Trochę wystudził emocje (W.: „Jakie emocje?”) spacer na szczyt Łosek, z którego rozpościera się panorama na Babią Górę i nie tylko. Po tym spacerku mogliśmy się już zająć odpoczynkiem przy schronisku, rozmową z jego szefem i degustacją produkowanych przez niego, pod Alwernią, win. Mogliśmy też przyjrzeć się schronisku, jego gościom i atmosferze panującej wokół. Okazało się, że jest to bardzo uczęszczane miejsce, organizowane są w nim nawet „18”-tki. Jeden z rodziców chciał nawet przywieść swoje „dzieciątko” Mecedesem klasy C. Na szczęście wytłumaczono mu, że lepiej by nie próbował zablokować drogi dojazdowej „rozpadniętym” Mercedesem i może dlatego, już wieczorową porą, udało się nam opuścić to miłe miejsce. Tylko nie wiadomo dlaczego, W. co chwila pytał „To ja tędy wjechałem?

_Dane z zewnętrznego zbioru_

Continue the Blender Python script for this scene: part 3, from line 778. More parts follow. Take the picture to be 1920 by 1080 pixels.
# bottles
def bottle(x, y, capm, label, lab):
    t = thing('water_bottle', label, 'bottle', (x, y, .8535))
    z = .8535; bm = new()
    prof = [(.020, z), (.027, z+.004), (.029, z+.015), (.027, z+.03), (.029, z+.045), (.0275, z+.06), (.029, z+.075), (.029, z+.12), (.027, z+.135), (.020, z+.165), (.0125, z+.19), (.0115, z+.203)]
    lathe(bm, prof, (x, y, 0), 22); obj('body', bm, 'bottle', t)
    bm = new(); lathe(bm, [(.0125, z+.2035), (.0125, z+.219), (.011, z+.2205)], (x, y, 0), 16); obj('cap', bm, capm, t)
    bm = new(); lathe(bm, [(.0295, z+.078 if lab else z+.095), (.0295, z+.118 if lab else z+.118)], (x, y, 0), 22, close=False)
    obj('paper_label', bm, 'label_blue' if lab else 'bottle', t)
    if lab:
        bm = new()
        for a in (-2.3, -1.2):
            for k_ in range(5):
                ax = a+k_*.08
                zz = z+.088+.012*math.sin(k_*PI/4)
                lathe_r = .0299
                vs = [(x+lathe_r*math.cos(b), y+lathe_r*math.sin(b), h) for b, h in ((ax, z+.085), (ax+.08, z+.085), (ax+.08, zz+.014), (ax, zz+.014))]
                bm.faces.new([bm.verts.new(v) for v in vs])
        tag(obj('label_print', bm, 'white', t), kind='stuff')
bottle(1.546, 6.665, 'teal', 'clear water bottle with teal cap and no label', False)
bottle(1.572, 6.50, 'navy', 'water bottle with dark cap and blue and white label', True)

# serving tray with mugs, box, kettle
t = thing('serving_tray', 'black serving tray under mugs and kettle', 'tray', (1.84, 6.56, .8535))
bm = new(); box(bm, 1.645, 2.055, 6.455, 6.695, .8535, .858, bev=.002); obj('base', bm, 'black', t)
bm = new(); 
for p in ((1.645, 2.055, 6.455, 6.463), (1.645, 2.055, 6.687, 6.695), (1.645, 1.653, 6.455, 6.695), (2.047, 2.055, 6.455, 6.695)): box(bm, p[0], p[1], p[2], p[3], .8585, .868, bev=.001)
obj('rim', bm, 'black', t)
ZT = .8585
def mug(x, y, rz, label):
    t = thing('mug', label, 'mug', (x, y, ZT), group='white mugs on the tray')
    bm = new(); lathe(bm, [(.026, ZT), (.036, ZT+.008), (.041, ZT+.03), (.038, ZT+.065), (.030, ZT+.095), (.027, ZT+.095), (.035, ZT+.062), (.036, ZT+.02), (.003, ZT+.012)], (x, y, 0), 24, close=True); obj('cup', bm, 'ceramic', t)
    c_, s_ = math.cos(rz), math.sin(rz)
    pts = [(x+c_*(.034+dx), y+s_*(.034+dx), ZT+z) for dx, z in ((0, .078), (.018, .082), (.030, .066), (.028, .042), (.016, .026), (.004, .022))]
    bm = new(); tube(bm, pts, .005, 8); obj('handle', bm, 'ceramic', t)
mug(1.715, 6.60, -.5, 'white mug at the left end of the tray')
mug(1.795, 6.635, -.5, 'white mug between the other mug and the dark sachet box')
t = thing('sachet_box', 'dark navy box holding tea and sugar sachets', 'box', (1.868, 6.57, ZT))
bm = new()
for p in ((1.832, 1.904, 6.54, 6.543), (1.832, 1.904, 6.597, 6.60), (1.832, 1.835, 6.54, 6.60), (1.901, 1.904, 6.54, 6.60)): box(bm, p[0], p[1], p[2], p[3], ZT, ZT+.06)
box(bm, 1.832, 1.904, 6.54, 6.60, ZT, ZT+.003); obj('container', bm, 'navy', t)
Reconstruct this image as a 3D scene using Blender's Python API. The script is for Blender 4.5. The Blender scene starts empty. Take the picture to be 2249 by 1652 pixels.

Zastanawiam się tylko, co to takiego te „Góry Makowieckie”… 😆
To pytanie do cioci Wiki 😉
Okolice te znane mi od zawsze jako Beskid Mały… 🙂
A gdzież to „potworzono” owe „Góry Makowieckie”? — Bo jest też coś takiego jak Beskid Makowski… 🙂 (Wiki: Góry w Polsce).
Skoro już o babuleńce Wiki mowa (zwł. w jej polskiej odsłonie) — porównujmy porównywalne. Czyli jeśli łupki wierzowskie – to z innymi zjawiskami łupkowymi
https://pl.wikipedia.org/wiki/%C5%81upek_osadowy#Podzia%C5%82_ze_wzgl%C4%99du_na_miejsce_wyst%C4%99powania
… jeśli zaś szumy na Tanwi – też się da (geologicznie, „malowniczościowo”, …), lecz to jednak nieco inna bajka.
Chyba, iż koniecznie chcemy zakomunikować, iż w porównaniu z morelą bardziej i na świeżo smakowało nam jabłko. Niby można, ale ciekawiej byłoby ufinezyjnić gatunki jabłek, gleby, na jakich wyrosły, konkretny sezon/sezony, inne kontekstowości. Z Wiki lub z głowy 🙂
Dziękujemy za obfity komentarz, a wracając do meritum:
Lasek to jedna z moich ulubionych chatek 🙂 A nalewki Mariusza bardzo smaczne 😀 Tam to się czasem takie tłumy zwalają, że ciężko znaleźć miejsce!
Akurat zaproponowano nam wina a nie na nalewki, może to i dobrze – upał był taki, że mogłoby się skończyć zgonem przy lekkim nadużyciu, o co nie byłoby trudno 😉
Rozważaliśmy nocleg, ale do wieczora zwaliło się tyle ekip, że Mariusz z Danuśką podejrzewali, że na lotnisku ludzie będą spać na boku i obracać się na „raz, dwa, trzy”.
Aha, czyli Mariusz przygruchał sobie kogoś na dłużej 🙂 Dobrze, dobrze 😉
Przeludnienie to częsty problem na Lasku, zwłaszcza jak teraz większość chatek jest zamkniętych!
Jest problem ze zdjęciami.
Łupki Wierzowskie rzeczywiście są bardziej malownicze niż Szumy, a dojazd do schroniska też byłby wart sfilmowania.
Ostatnio serwer fotografii głupieje, a co do filmowania W. był zajęty prowadzeniem, a reszta trzymała się mocno.
O kamerze samochodowej nie pomyśleliśmy przed wyjazdem.
To unikatowe miejsce; może i dobrze, że tak mało znane.